Alexandre Dumas, writer (1802-1870)
In 1832, escaping from Paris where a cholera epidemic was raging, the thirty-year-old writer arrived at the foot of the Dents-du-Midi. A miner took him to the centre of the earth: the frizzy-haired giant of a man proved less intrepid on that occasion than his Three Musketeers. He has handed down a humorous account of his adventure.

Just at the moment of descent into the second gallery, my guide held me back by the arm and, without warning, gave a cry: I thought the mountain was crumbling beneath us, the cave was instantly filled with noise and sound. One of the most remarkable echoes I have ever heard in my life. At least a minute passed before the last reverberations of this echo, so violently awakened, died away; you could hear its dull roar beating against the rock cavities like a surprised bear retreating to the farthest depths of its den

When climbing down a well behind his guide, he asked if this “foolishness would soon be at an end”. The guide announced that he had come a little less than one third of the way. Clinging with both hands to the rope ladder “like a beetle on a blade of grass” he dropped his lamp “which I had the pleasure of following with my eyes until its light was extinguished, and then of hearing crashing against the ladders, one after another, which it encountered on its way, followed finally by a dull sound, produced by its contact with the water, which proclaimed that it had reached the destination to which we were on our way”. To relive the shivers experienced by the illustrious novelist, join in the TrekkMines.

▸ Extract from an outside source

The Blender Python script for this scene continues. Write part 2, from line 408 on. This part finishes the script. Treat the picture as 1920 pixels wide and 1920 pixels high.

Marie-Louise of Austria, Empress (1791-1847)
In July 1814, Marie-Louise of Austria visited the region with her entourage. Baron de Méneval tells the story of her travels in a poem:


Scarcely arrived in the rustic vault,
Which is the first portal of the mine,
Our queen, her curiosity aroused,
Confines her blond locks
Under a black cap, then cloaks her slim figure
Without concealing its graceful lines
in a smock the colour of grey stone.
The miner, going before her torch in hand,
leads her into the underground cavern
And follows the way down into the depths.

Each of us enters in our turn.
Our pale torch does not cast light
But makes the darkness visible”.

He continues to describe their tour, in particular a visit to a well:

We arrived after a few minutes at a great well, said to be eight hundred feet deep, into which the conduits carrying the salt water are discharged. To the right of this well was a vast reservoir with an area of seven thousand feet, two feet deep in some parts and fourteen in others. We reached it by a stairway of a dozen steps. Large areas of the ceiling are supported by pillars driven into the rock. After admiring this beautiful well and the boldness of the ceiling, ...

The vast reservoir which captured the imagination of the empress and her entourage was subsequently named after her, and you can visit the Marie-Louise Reservoir on a tour of the Bex Salt Mines.

TERRA SALINA
The Terra Salina project aims to use salt as a theme to promote the natural and cultural heritage on which the identity of the Jura Arc is founded. The 5 founders of the project, the Arc-et-Senans Royal Saltworks, the Grande Saline of Salins-les-Bains, the Swiss Saltworks in the Basel region, the Yverdon-les-Bains region and the Bex Salt Mines, support a range of multimodal travel options (routes for hiking, cycling or riding, public transport) relating to a key element of our cross-border heritage: salt.